## PROMPT
Return only what lies between the first line of the entries and the line containing "return tb.build(name, mat, label=label, category=cat)", both lines included.

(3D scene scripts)
------------------------------------------------------------------------

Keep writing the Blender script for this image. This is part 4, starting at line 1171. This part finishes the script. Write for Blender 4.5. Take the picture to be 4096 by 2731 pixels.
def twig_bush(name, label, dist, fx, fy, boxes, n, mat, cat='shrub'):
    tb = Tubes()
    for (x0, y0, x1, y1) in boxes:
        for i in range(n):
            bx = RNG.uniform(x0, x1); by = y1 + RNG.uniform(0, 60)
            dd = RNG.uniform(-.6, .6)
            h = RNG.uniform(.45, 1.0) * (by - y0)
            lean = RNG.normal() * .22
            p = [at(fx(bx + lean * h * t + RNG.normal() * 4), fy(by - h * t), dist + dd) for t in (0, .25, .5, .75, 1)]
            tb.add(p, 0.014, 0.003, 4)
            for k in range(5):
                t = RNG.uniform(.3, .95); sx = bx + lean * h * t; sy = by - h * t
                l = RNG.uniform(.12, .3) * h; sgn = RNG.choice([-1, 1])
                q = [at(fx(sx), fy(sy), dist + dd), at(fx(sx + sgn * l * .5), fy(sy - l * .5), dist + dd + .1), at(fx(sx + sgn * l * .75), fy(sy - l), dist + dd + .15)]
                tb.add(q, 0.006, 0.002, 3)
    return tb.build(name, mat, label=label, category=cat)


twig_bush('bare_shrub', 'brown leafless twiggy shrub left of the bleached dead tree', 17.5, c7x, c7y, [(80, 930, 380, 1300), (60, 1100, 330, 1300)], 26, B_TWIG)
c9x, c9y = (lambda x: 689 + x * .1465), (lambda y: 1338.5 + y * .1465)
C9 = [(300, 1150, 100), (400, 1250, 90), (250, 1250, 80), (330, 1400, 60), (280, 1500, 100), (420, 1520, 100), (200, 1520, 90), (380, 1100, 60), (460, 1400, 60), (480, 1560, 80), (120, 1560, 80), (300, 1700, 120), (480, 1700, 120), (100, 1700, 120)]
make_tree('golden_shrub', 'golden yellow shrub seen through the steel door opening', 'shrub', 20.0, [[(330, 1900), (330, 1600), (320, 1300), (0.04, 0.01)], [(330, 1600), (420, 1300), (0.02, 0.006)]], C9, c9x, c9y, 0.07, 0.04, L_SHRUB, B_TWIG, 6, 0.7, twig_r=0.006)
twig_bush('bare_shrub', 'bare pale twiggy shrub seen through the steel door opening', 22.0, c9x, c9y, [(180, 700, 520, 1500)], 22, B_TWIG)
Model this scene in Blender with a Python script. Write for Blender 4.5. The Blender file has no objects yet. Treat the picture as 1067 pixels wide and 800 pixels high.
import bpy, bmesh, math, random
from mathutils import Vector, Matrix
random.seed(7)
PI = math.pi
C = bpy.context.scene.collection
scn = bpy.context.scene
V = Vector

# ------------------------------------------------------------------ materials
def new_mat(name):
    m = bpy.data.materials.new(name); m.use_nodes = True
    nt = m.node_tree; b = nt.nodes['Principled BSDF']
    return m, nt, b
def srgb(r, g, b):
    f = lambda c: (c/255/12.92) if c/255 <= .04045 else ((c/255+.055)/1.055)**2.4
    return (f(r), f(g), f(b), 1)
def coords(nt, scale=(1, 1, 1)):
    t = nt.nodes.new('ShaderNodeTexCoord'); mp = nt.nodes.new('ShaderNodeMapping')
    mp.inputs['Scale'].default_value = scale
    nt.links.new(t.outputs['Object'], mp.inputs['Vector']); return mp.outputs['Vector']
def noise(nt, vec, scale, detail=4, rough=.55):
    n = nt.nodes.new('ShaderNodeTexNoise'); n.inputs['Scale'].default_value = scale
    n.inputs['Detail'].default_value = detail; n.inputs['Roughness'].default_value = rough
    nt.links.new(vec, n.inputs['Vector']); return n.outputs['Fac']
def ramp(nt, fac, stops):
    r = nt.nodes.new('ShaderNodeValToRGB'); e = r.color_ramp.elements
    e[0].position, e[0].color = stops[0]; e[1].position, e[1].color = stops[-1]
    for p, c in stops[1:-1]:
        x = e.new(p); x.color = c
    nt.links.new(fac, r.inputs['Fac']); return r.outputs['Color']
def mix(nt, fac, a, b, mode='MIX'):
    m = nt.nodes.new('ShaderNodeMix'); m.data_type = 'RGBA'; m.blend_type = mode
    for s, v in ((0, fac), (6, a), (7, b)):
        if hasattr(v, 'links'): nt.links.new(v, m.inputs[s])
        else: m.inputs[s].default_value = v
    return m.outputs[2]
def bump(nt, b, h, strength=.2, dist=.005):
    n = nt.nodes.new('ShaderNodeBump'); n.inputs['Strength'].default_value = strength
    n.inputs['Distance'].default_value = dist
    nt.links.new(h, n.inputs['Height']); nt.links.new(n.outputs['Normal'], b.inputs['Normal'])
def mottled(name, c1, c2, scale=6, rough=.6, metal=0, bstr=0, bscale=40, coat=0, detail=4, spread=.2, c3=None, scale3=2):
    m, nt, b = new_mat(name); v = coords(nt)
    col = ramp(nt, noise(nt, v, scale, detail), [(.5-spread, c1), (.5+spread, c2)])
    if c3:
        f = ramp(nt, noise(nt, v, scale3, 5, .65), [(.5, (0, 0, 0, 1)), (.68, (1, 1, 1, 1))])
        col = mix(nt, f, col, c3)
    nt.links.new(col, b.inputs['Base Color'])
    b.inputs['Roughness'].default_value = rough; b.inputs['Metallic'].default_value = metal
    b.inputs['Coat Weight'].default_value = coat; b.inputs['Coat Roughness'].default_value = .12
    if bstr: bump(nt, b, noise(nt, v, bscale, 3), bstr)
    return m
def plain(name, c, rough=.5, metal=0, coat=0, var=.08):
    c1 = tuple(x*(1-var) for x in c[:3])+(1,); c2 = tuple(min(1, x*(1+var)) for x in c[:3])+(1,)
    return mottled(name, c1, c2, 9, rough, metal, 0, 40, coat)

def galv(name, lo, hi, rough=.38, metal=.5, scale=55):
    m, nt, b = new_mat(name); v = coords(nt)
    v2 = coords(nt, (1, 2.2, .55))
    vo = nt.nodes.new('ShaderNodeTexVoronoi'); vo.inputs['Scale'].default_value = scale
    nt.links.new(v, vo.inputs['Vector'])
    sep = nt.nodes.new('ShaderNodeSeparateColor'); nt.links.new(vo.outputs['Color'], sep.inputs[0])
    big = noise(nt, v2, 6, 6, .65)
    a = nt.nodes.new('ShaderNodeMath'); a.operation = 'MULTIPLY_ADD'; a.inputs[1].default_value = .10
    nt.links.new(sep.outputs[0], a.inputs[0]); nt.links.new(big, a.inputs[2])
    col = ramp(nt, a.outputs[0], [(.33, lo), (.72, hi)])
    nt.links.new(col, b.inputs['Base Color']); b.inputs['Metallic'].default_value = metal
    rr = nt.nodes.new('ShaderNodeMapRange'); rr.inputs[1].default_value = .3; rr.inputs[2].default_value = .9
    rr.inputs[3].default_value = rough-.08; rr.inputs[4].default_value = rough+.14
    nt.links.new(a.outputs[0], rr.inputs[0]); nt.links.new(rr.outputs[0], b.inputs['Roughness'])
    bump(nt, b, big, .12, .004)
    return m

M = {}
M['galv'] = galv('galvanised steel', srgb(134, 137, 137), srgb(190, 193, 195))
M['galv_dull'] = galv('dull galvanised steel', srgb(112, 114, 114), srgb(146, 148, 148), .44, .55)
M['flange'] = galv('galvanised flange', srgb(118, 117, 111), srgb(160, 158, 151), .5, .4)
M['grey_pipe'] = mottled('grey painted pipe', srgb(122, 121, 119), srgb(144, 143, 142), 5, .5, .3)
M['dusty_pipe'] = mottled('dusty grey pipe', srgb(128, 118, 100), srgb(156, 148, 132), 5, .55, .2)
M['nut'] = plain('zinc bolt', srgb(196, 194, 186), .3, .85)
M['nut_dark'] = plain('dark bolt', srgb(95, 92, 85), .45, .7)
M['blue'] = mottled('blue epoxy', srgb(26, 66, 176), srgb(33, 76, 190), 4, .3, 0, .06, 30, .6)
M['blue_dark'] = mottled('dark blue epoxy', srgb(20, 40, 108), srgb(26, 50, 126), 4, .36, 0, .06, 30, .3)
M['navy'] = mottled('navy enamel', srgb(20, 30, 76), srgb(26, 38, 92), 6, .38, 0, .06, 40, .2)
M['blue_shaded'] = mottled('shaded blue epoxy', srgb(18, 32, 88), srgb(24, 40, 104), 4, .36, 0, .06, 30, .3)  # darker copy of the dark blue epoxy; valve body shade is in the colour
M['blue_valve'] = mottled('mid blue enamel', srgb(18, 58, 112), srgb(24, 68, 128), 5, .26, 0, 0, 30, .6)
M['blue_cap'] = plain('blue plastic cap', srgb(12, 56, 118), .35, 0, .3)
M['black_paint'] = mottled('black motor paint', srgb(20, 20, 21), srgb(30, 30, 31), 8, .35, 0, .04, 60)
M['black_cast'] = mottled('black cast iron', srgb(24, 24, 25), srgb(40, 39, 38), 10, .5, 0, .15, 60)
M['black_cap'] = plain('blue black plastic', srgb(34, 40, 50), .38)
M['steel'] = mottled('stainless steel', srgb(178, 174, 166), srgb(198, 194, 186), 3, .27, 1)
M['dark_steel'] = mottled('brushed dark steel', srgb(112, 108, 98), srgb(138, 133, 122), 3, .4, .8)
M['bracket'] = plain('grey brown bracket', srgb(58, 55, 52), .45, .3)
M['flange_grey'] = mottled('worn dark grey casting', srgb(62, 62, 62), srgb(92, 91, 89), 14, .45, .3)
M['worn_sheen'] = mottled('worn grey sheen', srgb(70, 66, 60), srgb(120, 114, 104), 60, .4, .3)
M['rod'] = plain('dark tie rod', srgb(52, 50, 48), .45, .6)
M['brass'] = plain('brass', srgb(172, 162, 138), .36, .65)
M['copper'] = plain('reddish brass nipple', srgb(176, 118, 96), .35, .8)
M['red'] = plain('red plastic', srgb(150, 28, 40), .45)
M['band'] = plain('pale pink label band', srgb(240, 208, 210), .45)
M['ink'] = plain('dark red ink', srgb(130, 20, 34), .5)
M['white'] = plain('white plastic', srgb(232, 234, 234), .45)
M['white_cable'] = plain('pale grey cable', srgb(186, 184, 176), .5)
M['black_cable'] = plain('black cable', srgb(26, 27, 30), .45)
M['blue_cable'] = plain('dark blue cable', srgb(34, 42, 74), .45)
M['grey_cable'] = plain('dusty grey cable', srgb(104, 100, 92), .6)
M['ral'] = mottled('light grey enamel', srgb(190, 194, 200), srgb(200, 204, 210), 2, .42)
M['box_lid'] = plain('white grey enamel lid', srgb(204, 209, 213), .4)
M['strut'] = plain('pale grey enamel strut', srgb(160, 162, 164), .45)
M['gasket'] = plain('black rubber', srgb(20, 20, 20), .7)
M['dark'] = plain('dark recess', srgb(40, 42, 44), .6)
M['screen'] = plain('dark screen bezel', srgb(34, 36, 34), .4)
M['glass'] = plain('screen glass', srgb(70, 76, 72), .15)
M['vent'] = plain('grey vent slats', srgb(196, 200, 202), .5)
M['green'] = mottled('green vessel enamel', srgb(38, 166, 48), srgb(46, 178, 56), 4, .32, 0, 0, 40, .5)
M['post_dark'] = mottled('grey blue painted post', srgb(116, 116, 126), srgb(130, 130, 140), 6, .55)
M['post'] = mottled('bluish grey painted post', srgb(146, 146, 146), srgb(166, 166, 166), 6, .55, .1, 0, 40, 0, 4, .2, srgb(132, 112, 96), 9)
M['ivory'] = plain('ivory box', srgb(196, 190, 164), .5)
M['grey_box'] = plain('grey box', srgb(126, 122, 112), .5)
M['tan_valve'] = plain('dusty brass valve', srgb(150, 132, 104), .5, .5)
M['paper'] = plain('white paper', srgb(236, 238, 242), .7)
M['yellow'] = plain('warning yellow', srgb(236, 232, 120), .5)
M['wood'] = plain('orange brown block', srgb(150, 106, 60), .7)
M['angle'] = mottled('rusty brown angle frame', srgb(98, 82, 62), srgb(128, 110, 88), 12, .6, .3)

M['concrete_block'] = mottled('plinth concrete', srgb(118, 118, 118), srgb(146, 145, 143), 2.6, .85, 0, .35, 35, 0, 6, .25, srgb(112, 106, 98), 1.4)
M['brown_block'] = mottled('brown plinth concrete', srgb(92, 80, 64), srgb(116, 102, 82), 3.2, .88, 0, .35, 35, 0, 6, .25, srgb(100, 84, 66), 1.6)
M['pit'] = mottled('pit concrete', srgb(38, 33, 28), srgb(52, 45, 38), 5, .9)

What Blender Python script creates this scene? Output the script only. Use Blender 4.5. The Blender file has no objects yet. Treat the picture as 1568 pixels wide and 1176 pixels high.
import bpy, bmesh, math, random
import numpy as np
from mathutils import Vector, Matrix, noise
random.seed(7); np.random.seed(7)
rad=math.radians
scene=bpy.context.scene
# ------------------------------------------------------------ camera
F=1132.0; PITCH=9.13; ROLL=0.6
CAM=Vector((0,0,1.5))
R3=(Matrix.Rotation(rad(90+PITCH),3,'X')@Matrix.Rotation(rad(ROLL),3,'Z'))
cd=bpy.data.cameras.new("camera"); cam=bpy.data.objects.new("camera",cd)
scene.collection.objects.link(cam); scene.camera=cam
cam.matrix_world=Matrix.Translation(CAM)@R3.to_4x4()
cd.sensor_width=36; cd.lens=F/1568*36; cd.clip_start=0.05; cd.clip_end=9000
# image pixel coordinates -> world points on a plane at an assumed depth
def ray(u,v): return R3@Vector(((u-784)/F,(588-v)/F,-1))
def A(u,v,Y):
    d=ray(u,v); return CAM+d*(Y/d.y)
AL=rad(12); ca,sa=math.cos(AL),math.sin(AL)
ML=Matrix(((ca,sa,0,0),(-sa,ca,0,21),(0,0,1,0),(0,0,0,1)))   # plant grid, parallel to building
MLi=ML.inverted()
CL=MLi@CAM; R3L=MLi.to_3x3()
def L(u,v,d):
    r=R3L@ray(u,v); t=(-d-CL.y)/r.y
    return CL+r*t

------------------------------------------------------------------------

## FINAL ANSWER
Keep writing the Blender script for this image. This is part 4, starting at line 1171. This part finishes the script. Write for Blender 4.5. Take the picture to be 4096 by 2731 pixels.
def twig_bush(name, label, dist, fx, fy, boxes, n, mat, cat='shrub'):
    tb = Tubes()
    for (x0, y0, x1, y1) in boxes:
        for i in range(n):
            bx = RNG.uniform(x0, x1); by = y1 + RNG.uniform(0, 60)
            dd = RNG.uniform(-.6, .6)
            h = RNG.uniform(.45, 1.0) * (by - y0)
            lean = RNG.normal() * .22
            p = [at(fx(bx + lean * h * t + RNG.normal() * 4), fy(by - h * t), dist + dd) for t in (0, .25, .5, .75, 1)]
            tb.add(p, 0.014, 0.003, 4)
            for k in range(5):
                t = RNG.uniform(.3, .95); sx = bx + lean * h * t; sy = by - h * t
                l = RNG.uniform(.12, .3) * h; sgn = RNG.choice([-1, 1])
                q = [at(fx(sx), fy(sy), dist + dd), at(fx(sx + sgn * l * .5), fy(sy - l * .5), dist + dd + .1), at(fx(sx + sgn * l * .75), fy(sy - l), dist + dd + .15)]
                tb.add(q, 0.006, 0.002, 3)
    return tb.build(name, mat, label=label, category=cat)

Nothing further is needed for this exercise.